A Swiss fertilizer trader, Ameropa, is grappling with an unprecedented crisis as six of its chartered vessels remain stranded in the Persian Gulf due to the Iran conflict and the closure of the Strait of Hormuz. With around 200 million dollars in cargo at risk and weekly costs of half a million dollars per ship, the disruption is driving global urea prices to double since January, impacting buyers worldwide.
Supply-chain impact
The blockage has halted about one-third of globally traded urea, the most common nitrogen fertilizer, which relies on natural gas from the Gulf region for production. Ameropa President Andreas Zivy reports that fulfilling purchase contracts has become extremely difficult, forcing the company to source fertilizer at drastically higher prices to meet customer demand. Logistics costs, including diesel, ship charter rates, and insurance, have also surged.

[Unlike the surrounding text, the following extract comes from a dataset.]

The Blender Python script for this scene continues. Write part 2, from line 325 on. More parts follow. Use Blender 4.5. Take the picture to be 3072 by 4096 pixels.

Price dynamics and market behavior
Urea prices from the Gulf region have more than doubled from $400 per ton in early 2025 to over $800 by April. While Ameropa has benefited from selling existing inventories at higher prices, the supply shortage has created risks of supplier contract defaults. Zivy emphasizes that strict supplier selection and long-term relationships help mitigate such risks, but the current physical supply break is unprecedented compared to past price spikes driven by market psychology.
What buyers should watch
Importers and distributors should monitor the duration of the Hormuz blockade closely, as it directly affects global urea availability and pricing. The crisis may lead to reduced fertilizer application by farmers, particularly in emerging economies, potentially triggering higher food prices or supply shortages. European buyers may see some relief from EU actions, including financial support for farmers and promotion of alternative fertilizers like algae-based products and manure, but significant regulatory changes are unlikely due to climate policy conflicts.
China sourcing context
While China is a major fertilizer producer, the current crisis highlights the vulnerability of global supply chains dependent on Gulf-region natural gas. Chinese urea exporters may face increased demand from international buyers seeking alternatives, but domestic price controls and export restrictions could limit availability. Buyers should evaluate diversified sourcing strategies, including Chinese suppliers, to mitigate future disruptions.